İnsanın doğadan kopuşu, insandan önce başladı. Epeyi primat, alet kullanan hayvan durumunda. Bu da, zihin evrimiyle ilintili. Aynada kendini tanıyan, yani var olduğunu bilen başka primatlar da var.
Yani, 1. Sanayileşme’nin başladığı 1750’de insan zaten doğadan epeyi uzaklaşmıştı.
2. Sanayileşme’nin başladığı 1950’de bu daha da keskinleşti.
2. Sanayileşme, robot, nanoteknoloji, GDO, bilgisayar, yapay zeka, (klonlama ve kafa nakli ile birinci, yazılım ile ikinci tür) ölümsüzlük, uzaycılık, siborg (inorganik insan parçaları, protezler ekleme), siberuzay (şimdiki durumuyla internet), çok ayrı kollardan insanı saltık-zihin olmaya doğru evriltiyor.
1900-2000 arasında ise, tıp ve eczacılık ile insan yaşamı, batıda 40’tan 80’e çıktı. Şu an için, 120 telaffuz ediliyor.
Bu koşullarda, doğal doğal yaşayamazsınız zaten.

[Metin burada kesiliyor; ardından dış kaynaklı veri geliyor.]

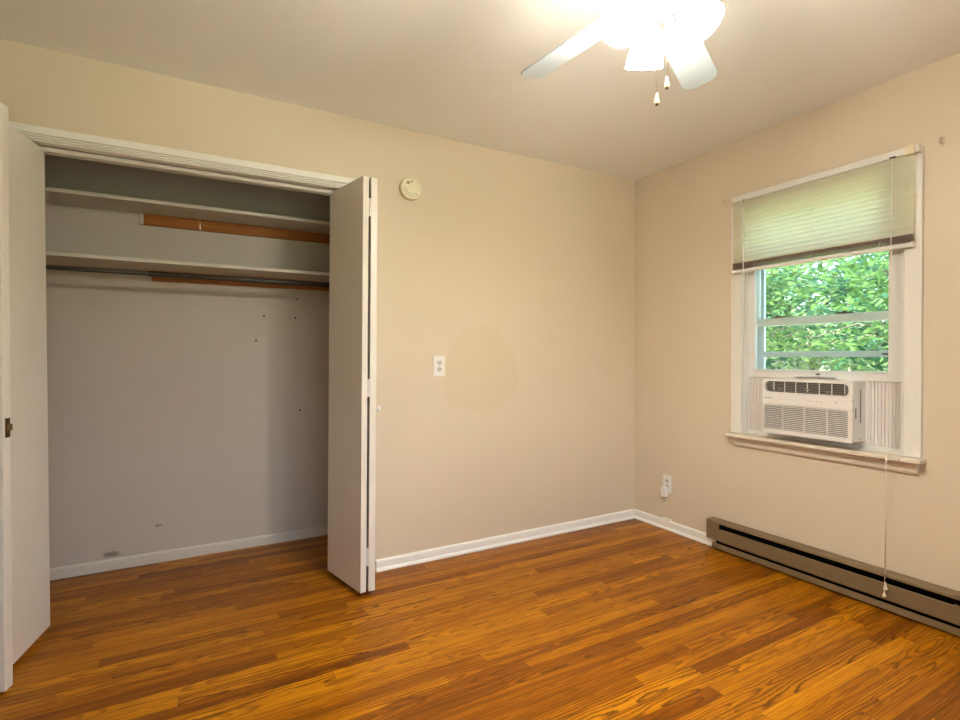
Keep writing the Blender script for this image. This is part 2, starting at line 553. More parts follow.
# closet trim: moulded casing, jamb lining and head track
trim1 = bpy.data.objects.new('trim_1', None); C.objects.link(trim1); structure(trim1)
trim1.location = ((OL+OR_)/2, 0, 0)
CP = [(0.0, 0.0), (0.0, -0.011), (0.005, -0.011), (0.0055, -0.004), (0.009, -0.004), (0.0095, -0.014), (0.0145, -0.014), (0.015, -0.006),
      (0.0185, -0.006), (0.019, -0.017), (0.047, -0.019), (0.050, -0.016), (0.050, 0.0)]
def casing_frame(name, x0, x1, z1, mat, parent):
    bm = bmesh.new()
    # mitred: every profile point is swept left leg, head, right leg
    rings = []
    path = [(x0, 0.0, -1, 0), (x0, z1, -1, 1), (x1, z1, 1, 1), (x1, 0.0, 1, 0)]
    for px, pz, dx, dz in path:
        rings.append([bm.verts.new((px+dx*u, v, pz+dz*u)) for u, v in CP])
    for A, B in zip(rings, rings[1:]):
        for i in range(len(CP)):
            j = (i+1) % len(CP)
            bm.faces.new((A[i], A[j], B[j], B[i]))
    bm.faces.new(rings[0]); bm.faces.new(rings[-1])
    return link(name, tomesh(bm, name), mat, parent)
casing_frame('casing', OL+0.006, OR_-0.006, OT-0.006, M['trim'], trim1)
boxes('jamb_lining', [(OL, OL+0.012, 0.002, 0.112, 0, OT), (OR_-0.012, OR_, 0.002, 0.112, 0, OT), (OL+0.012, OR_-0.012, 0.002, 0.112, OT-0.012, OT)], M['trim'], trim1)
boxes('head_track', [(OL+0.02, OR_-0.02, 0.050, 0.055, OT-0.034, OT-0.012), (OL+0.02, OR_-0.02, 0.085, 0.090, OT-0.034, OT-0.012),
                     (OL+0.02, OR_-0.02, 0.050, 0.090, OT-0.016, OT-0.012)], M['shelf'], trim1)

# entry doorway in the left wall with its door standing open
trim2 = boxes('trim_2', [(XL, XL+0.018, DY0-0.06, DY0, 0, DZ+0.06), (XL, XL+0.018, DY1, DY1+0.06, 0, DZ+0.06), (XL, XL+0.018, DY0, DY1, DZ, DZ+0.06)], M['trim'], bevel=0.003)
structure(trim2)
d1 = bpy.data.objects.new('door_1', None); C.objects.link(d1); structure(d1)
d1['label'] = 'white room door standing open, brass latch on its edge'
DA = Vector((-3.373, -0.345, 0))
ddir = Vector((-cos(radians(17)), sin(radians(17)), 0))
dm = Matrix(((ddir.x, -sin(radians(17))*1.0, 0, DA.x), (ddir.y, -cos(radians(17)), 0, DA.y), (0, 0, 1, 0), (0, 0, 0, 1)))
d1.location = dm @ Vector((0.72, 0, 0))
boxes('door_leaf', [(0, 0.72, 0, 0.041, 0.012, 2.048)], M['door'], d1, bevel=0.0025, mx=dm)
lp = boxes('latch_plate', [(-0.0022, 0.001, 0.0085, 0.0325, 0.890, 0.958)], M['brass'], d1, bevel=0.001, mx=dm)
bm = bmesh.new()
add_prism(bm, [(0.0, 0.014), (-0.013, 0.016), (-0.013, 0.020), (0.0, 0.027)], 0.915, 0.937, lambda p, t: dm @ Vector((p[0], p[1], t)))
link('latch_bolt', tomesh(bm, 'latch_bolt'), M['brass'], lp)
lathe('door_knob', [(0.030, 0), (0.030, 0.004), (0.012, 0.008), (0.011, 0.026), (0.022, 0.034), (0.027, 0.046), (0.024, 0.058), (0.0, 0.064)],
      dm @ T((0.060, 0.041, 0.925)) @ RX(-pi/2), M['brass'], d1)

# ------------------------------------------------------------------ window
win = bpy.data.objects.new('window_1', None); C.objects.link(win); structure(win)
win.location = (0, (WY0+WY1)/2, WZ0)
# casing boards
cz0, cz1 = 0.720, 2.093
boxes('casing', [(-0.019, 0, WY1-0.003, -0.780, cz0, cz1), (-0.019, 0, -1.703, WY0+0.003, cz0, cz1), (-0.019, 0, WY0+0.003, WY1-0.003, 2.015, cz1)], M['casing'], win, bevel=0.003)
st = boxes('window_stool', [(-0.062, 0.03, -1.640, -0.845, 0.698, 0.719), (-0.062, 0.0, -1.716, -1.640, 0.698, 0.719), (-0.062, 0.0, -0.845, -0.774, 0.698, 0.719)], M['stool'], win, bevel=0.004)
prism('apron', [(0, 0.697), (-0.026, 0.697), (-0.026, 0.680), (-0.019, 0.672), (-0.019, 0.655), (-0.014, 0.645), (0, 0.643)], -1.690, -0.803, mapy(0.0), M['stool'], win)
# vinyl frame lining the opening
boxes('window_frame', [(0.002, 0.135, WY1-0.012, WY1, 0.719, WZ1), (0.002, 0.135, WY0, WY0+0.016, 0.719, WZ1), (0.002, 0.135, WY0+0.016, WY1-0.012, WZ1-0.02, WZ1),
                       (0.030, 0.135, WY0+0.016, WY1-0.012, 0.700, 0.742),
                       (0.010, 0.018, WY1-0.020, WY1-0.012, 0.719, WZ1-0.02), (0.010, 0.018, WY0+0.016, WY0+0.024, 0.719, WZ1-0.02)], M['vinyl'], win, bevel=0.0015)
def sash(name, x0, x1, y0, y1, z0, z1, sl, sr, b, t, mat):
    s = boxes(name, [(x0, x1, y0, y0+sr, z0, z1), (x0, x1, y1-sl, y1, z0, z1), (x0, x1, y0+sr, y1-sl, z0, z0+b), (x0, x1, y0+sr, y1-sl, z1-t, z1)], mat, win, bevel=0.002)
    xm = (x0+x1)/2
    pane = boxes('pane', [(xm-0.002, xm+0.002, y0+sr, y1-sl, z0+b, z1-t)], M['glass'], s)
    return s
ls = sash('lower_sash', 0.020, 0.048, WY0+0.022, WY1-0.015, 1.050, 1.745, 0.044, 0.056, 0.046, 0.04, M['vinyl'])
us = sash('upper_sash', 0.055, 0.083, WY0+0.018, WY1-0.013, 1.342, WZ1-0.022, 0.044, 0.054, 0.042, 0.04, M['vinyl'])
# finger lift lip and keeper on the bottom rail
boxes('sash_lift', [(0.010, 0.020, -1.34, -1.14, 1.056, 1.062), (0.010, 0.013, -1.34, -1.14, 1.056, 1.070)], M['vinyl'], ls, bevel=0.001)
boxes('rail_bead', [(0.016, 0.020, -1.570, -0.895, 1.0885, 1.0945)], M['storm'], ls)
boxes('sash_keeper', [(0.014, 0.020, -1.262, -1.244, 1.072, 1.080)], M['slot'], ls)
for yy in (-1.02, -1.36):
    boxes('tilt_latch', [(0.050, 0.078, yy-0.035, yy+0.035, 1.385, 1.392), (0.052, 0.060, yy-0.012, yy+0.012, 1.392, 1.398)], M['slot'], us, bevel=0.001)
# storm window behind
sw = boxes('storm_frame', [(0.105, 0.125, WY0+0.016, WY0+0.050, 0.742, WZ1-0.02), (0.105, 0.125, WY1-0.062, WY1-0.012, 0.742, WZ1-0.02),
                           (0.105, 0.125, WY0+0.05, WY1-0.062, 1.166, 1.196), (0.105, 0.125, WY0+0.05, WY1-0.062, 1.342, 1.370)], M['storm'], win, bevel=0.002)
boxes('storm_clip', [(0.098, 0.106, -1.545, -1.505, 1.176, 1.184), (0.098, 0.106, -1.540, -1.525, 1.150, 1.160)], M['slot'], sw)

# unseen window added behind the camera to bring in fill daylight
w2 = bpy.data.objects.new('window_added', None); C.objects.link(w2); structure(w2)
w2.location = ((FX0+FX1)/2, YF, FZ0)
boxes('casing', [(FX0-0.065, FX0, YF, YF+0.019, FZ0, FZ1+0.065), (FX1, FX1+0.065, YF, YF+0.019, FZ0, FZ1+0.065), (FX0, FX1, YF, YF+0.019, FZ1, FZ1+0.065),
                 (FX0-0.08, FX1+0.08, YF, YF+0.055, FZ0-0.022, FZ0)], M['casing'], w2, bevel=0.003)
f2 = boxes('window_frame', [(FX0, FX0+0.05, YF-0.09, YF-0.02, FZ0, FZ1), (FX1-0.05, FX1, YF-0.09, YF-0.02, FZ0, FZ1), (FX0+0.05, FX1-0.05, YF-0.09, YF-0.02, FZ0, FZ0+0.05),
                            (FX0+0.05, FX1-0.05, YF-0.09, YF-0.02, FZ1-0.05, FZ1), (FX0+0.05, FX1-0.05, YF-0.075, YF-0.035, 1.43, 1.47)], M['vinyl'], w2, bevel=0.002)
boxes('pane', [(FX0+0.05, FX1-0.05, YF-0.057, YF-0.053, FZ0+0.05, 1.43), (FX0+0.05, FX1-0.05, YF-0.057, YF-0.053, 1.47, FZ1-0.05)], M['glass'], f2)

# ------------------------------------------------------------------ window air conditioner
ac = thing('air_conditioner', 'white window air conditioner with dark top vent set under the raised sash', 'air conditioner', (0.02, -1.25, 0.742))
AX, AY0, AY1, AZ0, AZ1 = -0.100, -1.470, -1.030, 0.760, 1.050
# front moulding with an opening for the vent: built as a ring of boxes around the vent, plus the rounded rim
body = boxes('body', [(-0.082, 0.40, AY0, AY1, AZ0, AZ1-0.002)], M['ac'], ac, bevel=0.006)
VZ0, VZ1, VY0, VY1 = 0.976, 1.040, -1.458, -1.038
GZ0, GZ1 = 0.782, 0.908
def rrect(y0, y1, z0, z1, r, n=6):
    pts = []
    for cy, cz, a0 in ((y1-r, z1-r, 0), (y0+r, z1-r, pi/2), (y0+r, z0+r, pi), (y1-r, z0+r, 3*pi/2)):
        for k in range(n+1):
            a = a0+pi/2*k/n
            pts.append((cy+r*cos(a), cz+r*sin(a)))
    return pts
def plate_with_hole(name, outer, inner, x0, x1, mat, parent):
    """flat moulded plate between two closed outlines with the same count of points, x0 front, x1 back"""
    bm = bmesh.new()
    n = len(outer)
    of = [bm.verts.new((x0, p[0], p[1])) for p in outer]; ob = [bm.verts.new((x1, p[0], p[1])) for p in outer]
    inf = [bm.verts.new((x0, p[0], p[1])) for p in inner]; inb = [bm.verts.new((x1, p[0], p[1])) for p in inner]
    for i in range(n):
        j = (i+1) % n
        bm.faces.new((of[i], of[j], inf[j], inf[i])); bm.faces.new((ob[i], inb[i], inb[j], ob[j]))
        bm.faces.new((of[i], ob[i], ob[j], of[j])); bm.faces.new((inf[i], inf[j], inb[j], inb[i]))
    return link(name, tomesh(bm, name), mat, parent)
fp = plate_with_hole('front_panel', rrect(AY0, AY1, 0.955, AZ1, 0.012), rrect(VY0+0.005, VY1-0.005, VZ0+0.004, VZ1-0.004, 0.022), AX, -0.080, M['ac'], ac)
boxes('control_strip', [(AX, -0.081, AY0, AY1, 0.914, 0.955)], M['ac'], ac, bevel=0.002)
plate_with_hole('grille_frame', rrect(AY0, AY1, AZ0-0.002, 0.913, 0.008), rrect(AY0+0.020, AY1-0.006, GZ0, GZ1, 0.004), AX, -0.080, M['ac'], ac)
# vent: dark well, rim, horizontal louvres, vertical vanes
v = boxes('vent_well', [(-0.0835, -0.0818, VY0, VY1, VZ0, VZ1)], M['slot'], ac)
bm = bmesh.new()
out_ = rrect(VY0, VY1, VZ0, VZ1, 0.026); in_ = rrect(VY0+0.005, VY1-0.005, VZ0+0.004, VZ1-0.004, 0.022)
n_ = len(out_)
A = [bm.verts.new((AX-0.0005, *p)) for p in out_]; B = [bm.verts.new((AX-0.003, (p[0]+q[0])/2, (p[1]+q[1])/2)) for p, q in zip(out_, in_)]; D_ = [bm.verts.new((AX+0.004, *p)) for p in in_]
for i in range(n_):
    j = (i+1) % n_
    bm.faces.new((A[i], A[j], B[j], B[i])); bm.faces.new((B[i], B[j], D_[j], D_[i]))
link('vent_rim', tomesh(bm, 'vent_rim'), M['ac'], ac, smooth=True)
boxes('vent_louver', [(-0.094, -0.085, VY0+0.006, VY1-0.006, VZ0+0.009+k*0.0084, VZ0+0.0112+k*0.0084) for k in range(7)], M['acgrey'], ac)
for k in range(7):
    yy = VY1-0.052-k*0.0575
    boxes('vent_vane', [(-0.0975, -0.0945, yy-0.0018, yy+0.0018, VZ0+0.005 if k % 3 else VZ0+0.012, VZ1-0.005)], M['ac'], ac)
for yy, zz in ((-1.125, 0.992), (-1.262, 0.996), (-1.36, 0.991)):
    boxes('vane_tab', [(-0.0985, -0.094, yy-0.011, yy+0.011, zz, zz+0.007)], M['acgrey'], ac)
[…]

Ayrıca; dini, hukuki, ahlaki, siyasi olarak insan türü, iyi olmayı ve sürmeyi beceremedi. Yani, Yeryüzü’nde er veya geç nükleer kıyamet (ama geçici olarak) yaşanacak. Bu durumda, tek yol uzaya gitmek ki gidildi de.
Sizin sözünü ettiğiniz dijital dünya ise, biraz yazılım, biraz internet olarak mevcut ve çok sınırlı. Aslına bakılırsa, kafa kasklarıyla felçliler yürütüldü, vd. Olayın perspektifi biraz daha geniş yani.
Olay, tasarımcılarının ve yaratıcılarının da dışında ivmeli genişliyor ve giderek nitelik değiştiriyor.
Ya bu gelecek dünyasına girersiniz, ya da geçmiş zaman cennetlerinden birine sığınırsınız.
Türkiye’de bu sıralar çok fazla kır komünü ve ütopyası kurulmaya başlandı örneğin, onlar geçmişi yüceltiyorlar. E tabii, bir kuşakta tam dijital olunamadığı için, tepki duyup geri çekilenler de oluyor.
Ben geriye değil, ileriye gidilmesinin uygun olduğunu düşünenlerdenim.
5 bin yıllık Dünya Sistemi tarih, 5 bin devlet, şu bu belli. İnsan türünü bırakın kendi haline, 5 milyon yıl daha böyle gider. 5 milyar yıldır aynı olan canlılar var. Evrim var veya yok: Sorun burada.
Gelelim işin geometrik / mantıksal modellenmesine:
Sizin yarılma dediğiniz şey, kaos matematiğinde bifürkasyon ve pertürbasyon ile karşılanır. Dengeyi yitiren sistem, önce yalpa vurur, sonra çatallanır, yarılır, birden çok yola gider (Verhulst denklemi).
Sözünü ettiğim 9 öncü altkültür bunlardan birazı. Dahaları da çıkacak. Bilgisayar 70 yıllık, internet ise 20 yıllık. 7 sanat dalına, 1820’de fotoğraf, 1895’te sinema katıldı. Liste böyle uzar.
Ben, elektriksiz ve susuz, tulumbalı bir evde doğdum. Önce teknolojik aşamaların hepsini geçtim, sonra da 1950 modeli dahil, tüm bilgisayar modellerini kullandım. Fanatik bir bilimkurgu okuruyum ve gelecekbilimciyim.
Dolayısıyla, iyi veya kötü ayrımı yapmadan, geleceği seviyorum ve yeğliyorum.
Bu, bir kavramsal çerçeve oldu. Kendinizi orada bir yerlere yerleştirseniz, adresinizi de görebilirsiniz gibi, yani ne kadar doğacı olduğunuzu ve olmadığınızı.